◆ **Supplied entries**
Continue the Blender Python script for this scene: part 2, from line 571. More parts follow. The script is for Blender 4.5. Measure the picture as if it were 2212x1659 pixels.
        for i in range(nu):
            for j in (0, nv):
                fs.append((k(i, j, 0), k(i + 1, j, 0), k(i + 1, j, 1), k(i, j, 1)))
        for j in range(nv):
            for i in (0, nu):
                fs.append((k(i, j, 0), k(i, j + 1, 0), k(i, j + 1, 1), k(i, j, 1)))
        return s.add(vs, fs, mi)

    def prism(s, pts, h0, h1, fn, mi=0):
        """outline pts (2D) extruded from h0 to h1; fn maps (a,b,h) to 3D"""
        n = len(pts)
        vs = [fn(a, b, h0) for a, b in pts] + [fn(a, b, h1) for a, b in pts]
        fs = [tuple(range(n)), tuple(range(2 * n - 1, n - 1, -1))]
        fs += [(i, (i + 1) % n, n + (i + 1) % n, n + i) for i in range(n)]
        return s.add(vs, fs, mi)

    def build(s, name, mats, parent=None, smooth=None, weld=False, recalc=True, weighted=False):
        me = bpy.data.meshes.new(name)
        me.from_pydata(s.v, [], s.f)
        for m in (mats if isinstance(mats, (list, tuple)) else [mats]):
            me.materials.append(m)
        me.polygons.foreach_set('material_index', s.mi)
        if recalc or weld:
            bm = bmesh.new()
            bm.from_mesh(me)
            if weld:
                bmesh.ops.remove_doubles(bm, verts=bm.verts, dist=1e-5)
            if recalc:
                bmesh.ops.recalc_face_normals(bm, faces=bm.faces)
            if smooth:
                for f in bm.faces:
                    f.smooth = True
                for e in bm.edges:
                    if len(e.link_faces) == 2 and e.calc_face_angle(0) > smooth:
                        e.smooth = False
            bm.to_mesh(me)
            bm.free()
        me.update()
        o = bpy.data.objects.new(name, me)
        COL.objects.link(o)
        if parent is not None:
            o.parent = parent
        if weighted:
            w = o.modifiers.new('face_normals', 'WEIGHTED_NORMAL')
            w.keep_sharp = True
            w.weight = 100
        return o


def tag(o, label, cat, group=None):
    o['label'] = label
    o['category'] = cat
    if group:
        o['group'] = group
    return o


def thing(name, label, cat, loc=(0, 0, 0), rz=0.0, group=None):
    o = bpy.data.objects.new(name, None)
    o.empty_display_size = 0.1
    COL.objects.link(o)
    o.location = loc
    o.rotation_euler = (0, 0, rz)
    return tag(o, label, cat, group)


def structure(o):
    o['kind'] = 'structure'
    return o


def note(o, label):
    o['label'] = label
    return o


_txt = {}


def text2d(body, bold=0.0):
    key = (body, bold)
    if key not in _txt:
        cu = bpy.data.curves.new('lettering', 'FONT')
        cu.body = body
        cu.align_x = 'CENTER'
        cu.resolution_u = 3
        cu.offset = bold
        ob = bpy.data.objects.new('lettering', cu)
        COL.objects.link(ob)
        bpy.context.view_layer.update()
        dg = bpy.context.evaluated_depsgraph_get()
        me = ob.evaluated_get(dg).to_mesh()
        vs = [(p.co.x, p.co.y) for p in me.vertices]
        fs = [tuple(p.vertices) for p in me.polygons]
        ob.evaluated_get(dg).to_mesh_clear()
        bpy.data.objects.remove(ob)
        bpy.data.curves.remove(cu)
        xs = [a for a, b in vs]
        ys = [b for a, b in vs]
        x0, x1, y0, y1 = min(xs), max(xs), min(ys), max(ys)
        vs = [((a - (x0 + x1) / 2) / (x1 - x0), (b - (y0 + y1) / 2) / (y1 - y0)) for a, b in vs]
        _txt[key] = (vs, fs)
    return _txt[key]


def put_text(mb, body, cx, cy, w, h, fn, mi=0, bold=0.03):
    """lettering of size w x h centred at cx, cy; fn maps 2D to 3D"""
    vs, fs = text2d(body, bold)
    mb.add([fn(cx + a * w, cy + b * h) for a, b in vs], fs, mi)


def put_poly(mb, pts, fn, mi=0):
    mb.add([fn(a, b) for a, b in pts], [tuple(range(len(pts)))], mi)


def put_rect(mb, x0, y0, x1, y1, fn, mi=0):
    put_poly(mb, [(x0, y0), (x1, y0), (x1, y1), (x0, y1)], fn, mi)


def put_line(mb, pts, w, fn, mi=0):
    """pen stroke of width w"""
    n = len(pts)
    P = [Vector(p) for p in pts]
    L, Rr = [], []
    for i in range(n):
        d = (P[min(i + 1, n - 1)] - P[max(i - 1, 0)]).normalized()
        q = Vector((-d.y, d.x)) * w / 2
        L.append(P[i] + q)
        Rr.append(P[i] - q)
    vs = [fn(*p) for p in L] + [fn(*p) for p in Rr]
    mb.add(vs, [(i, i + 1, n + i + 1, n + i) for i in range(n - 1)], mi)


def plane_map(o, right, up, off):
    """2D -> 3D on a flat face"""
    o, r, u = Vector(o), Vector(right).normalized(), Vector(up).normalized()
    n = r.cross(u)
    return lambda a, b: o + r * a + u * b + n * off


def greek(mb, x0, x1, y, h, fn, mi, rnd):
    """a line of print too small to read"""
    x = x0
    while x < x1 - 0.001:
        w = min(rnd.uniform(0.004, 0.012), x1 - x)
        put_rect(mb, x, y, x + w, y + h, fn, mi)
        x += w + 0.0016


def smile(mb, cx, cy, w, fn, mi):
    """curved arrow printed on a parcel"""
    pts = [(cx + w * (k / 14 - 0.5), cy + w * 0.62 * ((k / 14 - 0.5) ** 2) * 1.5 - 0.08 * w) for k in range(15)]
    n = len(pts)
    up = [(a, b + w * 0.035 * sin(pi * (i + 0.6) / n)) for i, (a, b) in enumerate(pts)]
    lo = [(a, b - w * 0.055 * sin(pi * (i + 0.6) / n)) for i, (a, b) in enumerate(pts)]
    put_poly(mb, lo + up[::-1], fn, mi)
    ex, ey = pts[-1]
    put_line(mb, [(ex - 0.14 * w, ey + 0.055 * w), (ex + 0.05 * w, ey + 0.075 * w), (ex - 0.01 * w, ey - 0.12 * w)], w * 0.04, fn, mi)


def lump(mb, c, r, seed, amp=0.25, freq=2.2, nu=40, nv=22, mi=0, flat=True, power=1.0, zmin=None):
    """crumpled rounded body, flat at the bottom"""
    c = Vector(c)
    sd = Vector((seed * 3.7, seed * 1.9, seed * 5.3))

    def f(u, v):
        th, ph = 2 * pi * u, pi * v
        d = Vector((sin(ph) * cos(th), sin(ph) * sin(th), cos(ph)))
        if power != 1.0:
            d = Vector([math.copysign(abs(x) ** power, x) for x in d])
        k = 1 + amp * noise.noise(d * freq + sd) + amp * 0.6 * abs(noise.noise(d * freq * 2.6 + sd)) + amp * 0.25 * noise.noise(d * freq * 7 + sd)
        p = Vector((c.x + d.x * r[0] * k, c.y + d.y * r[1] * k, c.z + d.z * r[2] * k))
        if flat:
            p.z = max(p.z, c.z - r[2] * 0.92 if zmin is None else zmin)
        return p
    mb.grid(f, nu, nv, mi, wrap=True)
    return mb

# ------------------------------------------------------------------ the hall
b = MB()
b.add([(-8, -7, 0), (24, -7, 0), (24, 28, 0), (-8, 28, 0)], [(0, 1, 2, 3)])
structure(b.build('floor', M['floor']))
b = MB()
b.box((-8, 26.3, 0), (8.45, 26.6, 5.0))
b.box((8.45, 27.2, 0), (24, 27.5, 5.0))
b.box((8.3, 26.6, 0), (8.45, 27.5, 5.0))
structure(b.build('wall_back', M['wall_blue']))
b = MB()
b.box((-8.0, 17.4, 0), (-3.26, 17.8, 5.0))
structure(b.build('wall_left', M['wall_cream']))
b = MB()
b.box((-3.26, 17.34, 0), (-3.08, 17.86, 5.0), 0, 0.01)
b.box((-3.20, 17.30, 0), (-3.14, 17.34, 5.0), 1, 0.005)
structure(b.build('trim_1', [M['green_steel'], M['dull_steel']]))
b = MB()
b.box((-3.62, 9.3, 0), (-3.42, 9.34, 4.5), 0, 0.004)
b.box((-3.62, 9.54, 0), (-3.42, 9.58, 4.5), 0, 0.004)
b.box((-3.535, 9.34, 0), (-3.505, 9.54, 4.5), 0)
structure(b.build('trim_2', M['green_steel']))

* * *

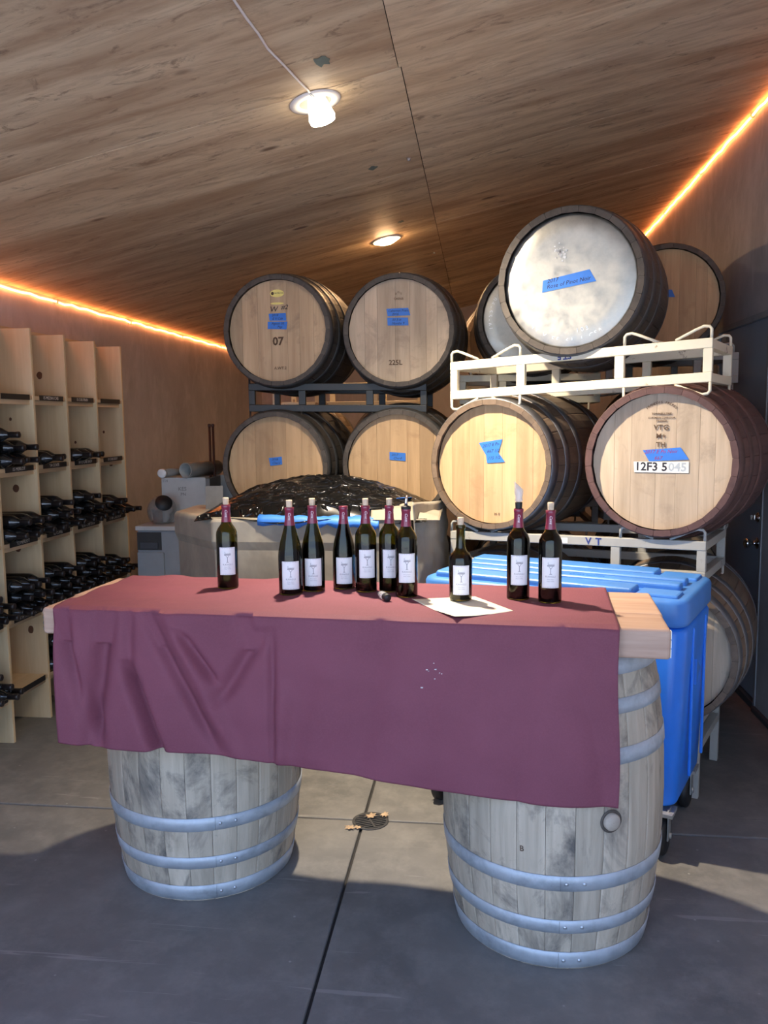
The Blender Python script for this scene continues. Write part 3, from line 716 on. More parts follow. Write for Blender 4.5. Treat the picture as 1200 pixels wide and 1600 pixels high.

◆ **Exercise goal**
Collect each line containing the string "script".

◆ **Answer in full**
Continue the Blender Python script for this scene: part 2, from line 571. More parts follow. The script is for Blender 4.5. Measure the picture as if it were 2212x1659 pixels.
The Blender Python script for this scene continues. Write part 3, from line 716 on. More parts follow. Write for Blender 4.5. Treat the picture as 1200 pixels wide and 1600 pixels high.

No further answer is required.